App. 391, at 7, 609 S.W.3d 422, 427 (quoting Milner v. Luttrell, 2011 Ark. App. 297, at 3
384 S.W.3d 1, 3). The circuit court provided a well-reasoned explanation of how and why it
determined that an ambiguity exists in Southern Pioneer’s insurance policy; it did not act
10 improvidently or without thoughtful consideration of the question before it. We therefore
cannot say that the circuit court abused its discretion in denying Southern Pioneer’s motion
for summary judgment and finding that it owed a duty to defend in this case.
We acknowledge Southern Pioneer’s reliance on several cases from other jurisdictions
in support of its argument that the policy language is unambiguous and requires prompt
notice of an “accident” in order to trigger coverage. See Kimbrell v. Union Standard Ins. Co.,
207 F.3d 535 (8th Cir. 2000); Sharpe v. Great Midwest Ins. Co., 808 S.E.2d 563 (Ga. Ct. App.
2017); State Auto Prop. & Cas. Ins. Co. v. Brumit Servs., Inc., 877 F.3d 355 (7th Cir. 2017).

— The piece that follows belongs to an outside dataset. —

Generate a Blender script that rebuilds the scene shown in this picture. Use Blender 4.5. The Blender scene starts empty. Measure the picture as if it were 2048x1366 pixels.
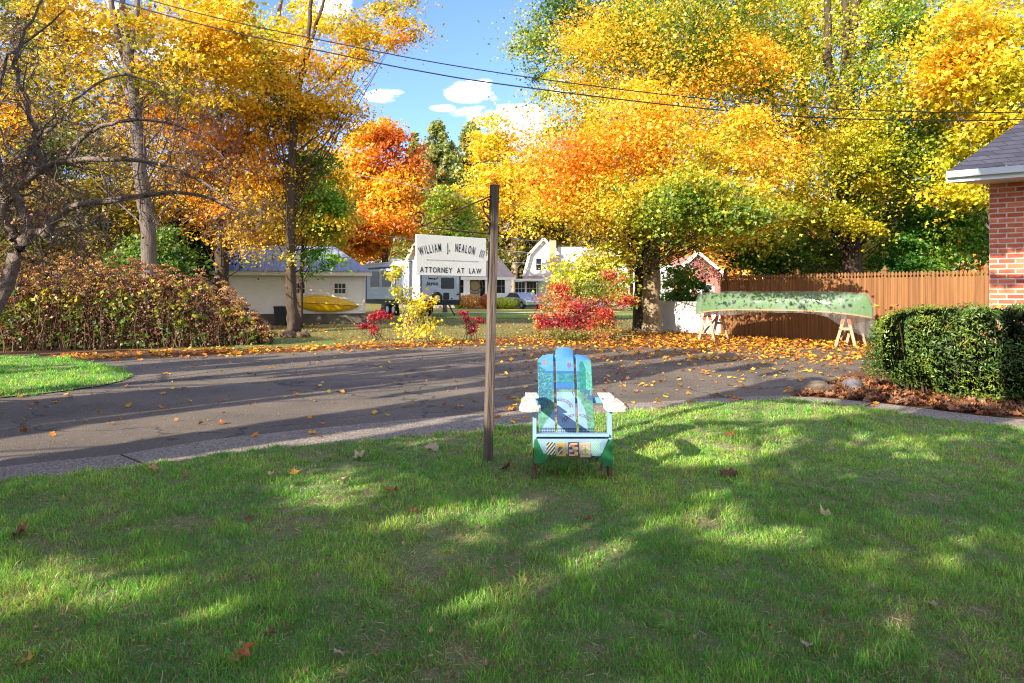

None of these cases, however, are binding precedent for this court, nor do any of them
squarely address whether the same or similar policy language created an ambiguity that would
require the courts to construe the policy in favor of the insured.
Because we agree with the circuit court that Southern Pioneer’s policy language was
ambiguous, we affirm the court’s finding that Southern Pioneer was given reasonable notice
of the filing of the lawsuit against Sharrah and that it has a duty to defend its insured and
provide coverage.4
Affirmed.
ABRAMSON and MURPHY, JJ., agree.
Waddell, Cole & Jones, PLLC, by: Kevin W. Cole and Samuel T. Waddell, for appellant.
4 Because we affirm on Southern Pioneer’s first point, it is unnecessary to address its final two arguments wherein it asserts that Sharrah failed to provide “prompt” notice of the accident and that it was prejudiced by Sharrah’s three-year delay in reporting the accident.
11 Caddell Reynolds, by: Matthew J. Ketcham, for separate appellee John Q. Horton.